Türkiye Finans says it plans more sukuk issues

Turkish lender Türkiye Finans plans to issue both lira and foreign currency-denominated sukuk in 2014, according to Chief Executive Derya Gürerk. The lender, majority owned by Saudi Arabia’s National Commercial Bank, issued a $500 million sukuk earlier this year. The move reflects Turkey’s growing Islamic finance industry as the government promotes a wider range of Islamic finance products. The country now has 50 banks, four of which are Islamic: Al Baraka Turk, Bank Asya, Türkiye Finans and Kuveyt Türk, 62 percent owned by Kuwait Finance House. These banks have seen their assets grow six-fold over the last decade as their combined branch network has more than tripled.

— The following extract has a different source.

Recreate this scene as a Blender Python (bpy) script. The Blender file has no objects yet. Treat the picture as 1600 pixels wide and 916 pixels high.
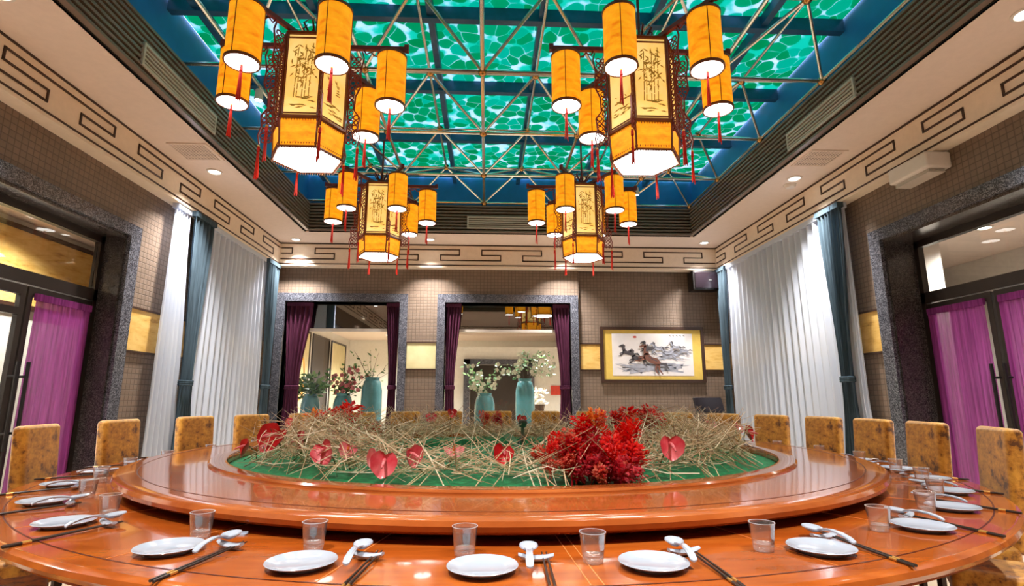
import bpy, math, random
from mathutils import Vector, Matrix
random.seed(7)
SC = bpy.context.scene
COL = SC.collection
PI = math.pi
R = math.radians
# ------------------------------------------------------------------ camera
F, VPX, VPY, CZ = 845.0, 760.0, 622.0, 1.13
dY = Vector((VPX-800, F, -(VPY-458))).normalized()
dZ = Vector((0, -dY.z, dY.y)).normalized()
dX = dY.cross(dZ)
cam_d = bpy.data.cameras.new('camera')
cam_d.sensor_width = 36.0
cam_d.lens = F/1600*36.0
cam_d.clip_start = 0.02
cam = bpy.data.objects.new('camera', cam_d)
COL.objects.link(cam)
c_r = Vector((dX.x, dY.x, dZ.x)); c_f = Vector((dX.y, dY.y, dZ.y)); c_u = Vector((dX.z, dY.z, dZ.z))
cam.matrix_world = Matrix(((c_r.x, c_u.x, -c_f.x, 0), (c_r.y, c_u.y, -c_f.y, 0), (c_r.z, c_u.z, -c_f.z, CZ), (0, 0, 0, 1)))
SC.camera = cam
def at(u, v, y):                       # where a sight line meets the depth y
    d = c_r*(u-800) + c_f*F + c_u*(458-v)
    return Vector((0, 0, CZ)) + d*(y/d.y)
# ------------------------------------------------------------------ world, exposure
W = bpy.data.worlds.new('sky'); SC.world = W; W.use_nodes = True
bg = W.node_tree.nodes['Background']
bg.inputs[0].default_value = (0.80, 0.90, 1.0, 1); bg.inputs[1].default_value = 2.5
SC.view_settings.view_transform = 'Standard'; SC.view_settings.look = 'None'
SC.view_settings.gamma = 1.0; SC.view_settings.exposure = 0.0
SC.view_settings.use_curve_mapping = False
cy = SC.cycles; cy.max_bounces = 8; cy.diffuse_bounces = 4; cy.glossy_bounces = 3; cy.transmission_bounces = 4; cy.transparent_max_bounces = 10
cy.adaptive_threshold = 0.03
DOWN_W, LOBBY_W, SIDE_W = 570.0, 720.0, 190.0
LAMP = 1.0
# ------------------------------------------------------------------ materials
MATS = {}
def srgb(r, g, b):
    f = lambda c: (c/255/12.92) if c/255 <= 0.04045 else ((c/255+0.055)/1.055)**2.4
    return (f(r), f(g), f(b), 1)
class NT:
    def __init__(s, name):
        m = bpy.data.materials.new(name); m.use_nodes = True; s.m = m; s.t = m.node_tree
        s.t.nodes.clear(); s.out = s.n('ShaderNodeOutputMaterial'); MATS[name] = m
    def n(s, typ, **kw):
        nd = s.t.nodes.new(typ)
        for k, v in kw.items():
            if k.startswith('_'): setattr(nd, k[1:], v)
            else: nd.inputs[k.replace('__', ' ')].default_value = v
        return nd
    def l(s, a, b): s.t.links.new(a, b)
    def surf(s, a): s.l(a, s.out.inputs['Surface'])
    def coord(s, kind='Object'): return s.n('ShaderNodeTexCoord').outputs[kind]
    def noise(s, scale, detail=4, rough=0.55, stretch=None, coord=None):
        c = coord or s.coord()
        if stretch:
            mp = s.n('ShaderNodeMapping'); mp.inputs['Scale'].default_value = stretch; s.l(c, mp.inputs['Vector']); c = mp.outputs[0]
        nz = s.n('ShaderNodeTexNoise', Scale=scale, Detail=detail, Roughness=rough); s.l(c, nz.inputs['Vector'])
        return nz.outputs['Fac']
    def ramp(s, fac, stops, interp='LINEAR'):
        r = s.n('ShaderNodeValToRGB'); r.color_ramp.interpolation = interp; el = r.color_ramp.elements
        while len(el) > 1: el.remove(el[-1])
        el[0].position, el[0].color = stops[0]
        for p, c in stops[1:]:
            e = el.new(p); e.color = c
        s.l(fac, r.inputs[0]); return r.outputs[0]
    def bump(s, h, strength=0.3, dist=0.01):
        b = s.n('ShaderNodeBump', Strength=strength, Distance=dist); s.l(h, b.inputs['Height']); return b.outputs[0]
    def pbr(s, color, rough=0.5, metal=0.0, normal=None, coat=0.0, spec=0.5, emis=None, estr=0.0, sheen=0.0):
        p = s.n('ShaderNodeBsdfPrincipled'); 
        if isinstance(color, tuple): p.inputs['Base Color'].default_value = color
        else: s.l(color, p.inputs['Base Color'])
        p.inputs['Roughness'].default_value = rough; p.inputs['Metallic'].default_value = metal
        p.inputs['Coat Weight'].default_value = coat; p.inputs['Coat Roughness'].default_value = 0.04
        p.inputs['Specular IOR Level'].default_value = spec; p.inputs['Sheen Weight'].default_value = sheen
        if normal is not None: s.l(normal, p.inputs['Normal'])
        if emis is not None:
            if isinstance(emis, tuple): p.inputs['Emission Color'].default_value = emis
            else: s.l(emis, p.inputs['Emission Color'])
            p.inputs['Emission Strength'].default_value = estr
        s.surf(p.outputs[0]); return p
def plain(name, col, rough=0.5, metal=0.0, var=0.12, scale=18, **kw):
    n = NT(name)
    d = tuple(c*(1-var) for c in col[:3])+(1,); e = tuple(min(1, c*(1+var)) for c in col[:3])+(1,)
    c = n.ramp(n.noise(scale), [(0.3, d), (0.7, e)])
    n.pbr(c, rough, metal, **kw)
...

Islamic International Rating Agency (IIRA) upgrades Kuveyt Turk Participation Bank

Islamic International Rating Agency has upgraded the national scale ratings of Kuveyt Turk Participation Bank (Kuwait Finance House–Turkey) on both the short-term and long-term scale to AA-/A-1+ from A+/A-1 previously. Ratings on the international scale have been reaffirmed with local currency ratings at BBB/A-3 and foreign currency assessment at BBB-/A-3. Outlook on the ratings is ‘Stable’. According to IIRA, a significant ratings driver is the fact that the bank stands to benefit from strategic and financial support if needed, both implied and explicit. Additionally, the board and management of the bank have remained stable, with several of the key personnel having been associated with the bank for a number of years.